- **Written exercise**: Your output is the lines from the first one to the one containing "cy.caustics_reflective = False;", repeated exactly, with images left out.

- **Source material**:
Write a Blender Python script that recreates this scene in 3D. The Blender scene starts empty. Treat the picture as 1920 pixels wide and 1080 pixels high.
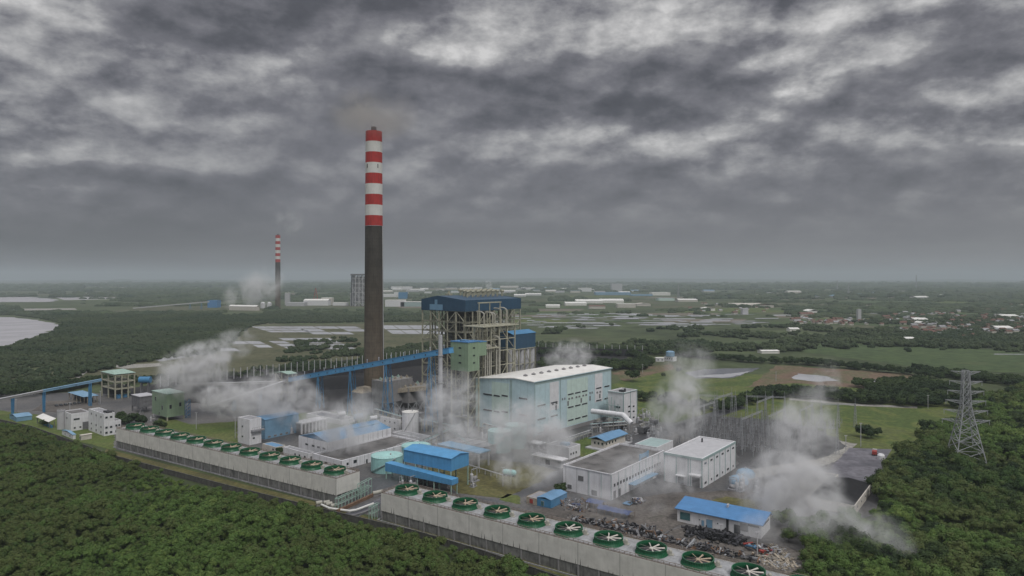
import bpy, math, random
from mathutils import Vector, noise
R = math.radians
rnd = random.Random(7)
scene = bpy.context.scene
C = scene.collection

# ------------------------------------------------------------------ camera
F, HY, CH = 1280.0, 520.0, 101.0          # focal length in photo pixels, eye level row, camera height in m
cam_d = bpy.data.cameras.new('camera'); cam = bpy.data.objects.new('camera', cam_d); C.objects.link(cam)
cam.location = (0, 0, CH); cam.rotation_euler = (R(90), 0, 0)
cam_d.sensor_width = 36; cam_d.lens = 36*F/1920; cam_d.shift_y = -20/1920.0
cam_d.clip_start = 1; cam_d.clip_end = 90000
scene.camera = cam
scene.render.resolution_x = 1024; scene.render.resolution_y = 576
scene.view_settings.view_transform = 'Standard'; scene.view_settings.look = 'None'
scene.view_settings.exposure = -0.05; scene.view_settings.gamma = 1.0
scene.render.engine = 'CYCLES'
cy = scene.cycles
cy.max_bounces = 4; cy.diffuse_bounces = 2; cy.glossy_bounces = 2; cy.transparent_max_bounces = 8
cy.volume_bounces = 1; cy.volume_step_rate = 1.0; cy.volume_max_steps = 96
cy.use_denoising = True
cy.caustics_reflective = False; cy.caustics_refractive = False

# ------------------------------------------------------------------ node helpers
class NT:
    def __init__(s, tree):
        s.t = tree; s.n = tree.nodes; s.l = tree.links
    def new(s, typ, **kw):
        n = s.n.new(typ)
        for k, v in kw.items(): setattr(n, k, v)
        return n
    def put(s, sock, v):
        if isinstance(v, bpy.types.NodeSocket): s.l.new(v, sock)
        elif v is not None: sock.default_value = v
    def math(s, op, a, b=None, c=None, clamp=False):
        n = s.new('ShaderNodeMath', operation=op, use_clamp=clamp)
        s.put(n.inputs[0], a); s.put(n.inputs[1], b); s.put(n.inputs[2], c)
        return n.outputs[0]
    def vmath(s, op, a, b=None, out=0):
        n = s.new('ShaderNodeVectorMath', operation=op)
        s.put(n.inputs[0], a)
        if b is not None: s.put(n.inputs[1], b)
        return n.outputs[out]
    def noise(s, vec, scale, detail=4, rough=.5, dist=0., out=0):
        n = s.new('ShaderNodeTexNoise')
        s.put(n.inputs['Vector'], vec); s.put(n.inputs['Scale'], scale); s.put(n.inputs['Detail'], detail)
        s.put(n.inputs['Roughness'], rough); s.put(n.inputs['Distortion'], dist)
        return n.outputs[out]
    def rng(s, v, a, b, c=0., d=1., smooth=False):
        n = s.new('ShaderNodeMapRange')
        if smooth: n.interpolation_type = 'SMOOTHSTEP'
        s.put(n.inputs[0], v)
        for i, x in enumerate((a, b, c, d)): s.put(n.inputs[i+1], x)
        return n.outputs[0]
    def mix(s, f, a, b):
        n = s.new('ShaderNodeMix', data_type='RGBA')
        s.put(n.inputs[0], f); s.put(n.inputs[6], a if not isinstance(a, tuple) else (*a[:3], 1)); s.put(n.inputs[7], b if not isinstance(b, tuple) else (*b[:3], 1))
        return n.outputs[2]
    def ramp(s, f, stops):
        n = s.new('ShaderNodeValToRGB'); e = n.color_ramp.elements
        while len(e) < len(stops): e.new(.5)
        for k, (p, c) in enumerate(stops):
            e[k].position = p; e[k].color = (*c, 1)
        s.put(n.inputs[0], f); return n.outputs[0]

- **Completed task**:
Write a Blender Python script that recreates this scene in 3D. The Blender scene starts empty. Treat the picture as 1920 pixels wide and 1080 pixels high.
import bpy, math, random
from mathutils import Vector, noise
R = math.radians
rnd = random.Random(7)
scene = bpy.context.scene
C = scene.collection

# ------------------------------------------------------------------ camera
F, HY, CH = 1280.0, 520.0, 101.0          # focal length in photo pixels, eye level row, camera height in m
cam_d = bpy.data.cameras.new('camera'); cam = bpy.data.objects.new('camera', cam_d); C.objects.link(cam)
cam.location = (0, 0, CH); cam.rotation_euler = (R(90), 0, 0)
cam_d.sensor_width = 36; cam_d.lens = 36*F/1920; cam_d.shift_y = -20/1920.0
cam_d.clip_start = 1; cam_d.clip_end = 90000
scene.camera = cam
scene.render.resolution_x = 1024; scene.render.resolution_y = 576
scene.view_settings.view_transform = 'Standard'; scene.view_settings.look = 'None'
scene.view_settings.exposure = -0.05; scene.view_settings.gamma = 1.0
scene.render.engine = 'CYCLES'
cy = scene.cycles
cy.max_bounces = 4; cy.diffuse_bounces = 2; cy.glossy_bounces = 2; cy.transparent_max_bounces = 8
cy.volume_bounces = 1; cy.volume_step_rate = 1.0; cy.volume_max_steps = 96
cy.use_denoising = True
cy.caustics_reflective = False; cy.caustics_refractive = False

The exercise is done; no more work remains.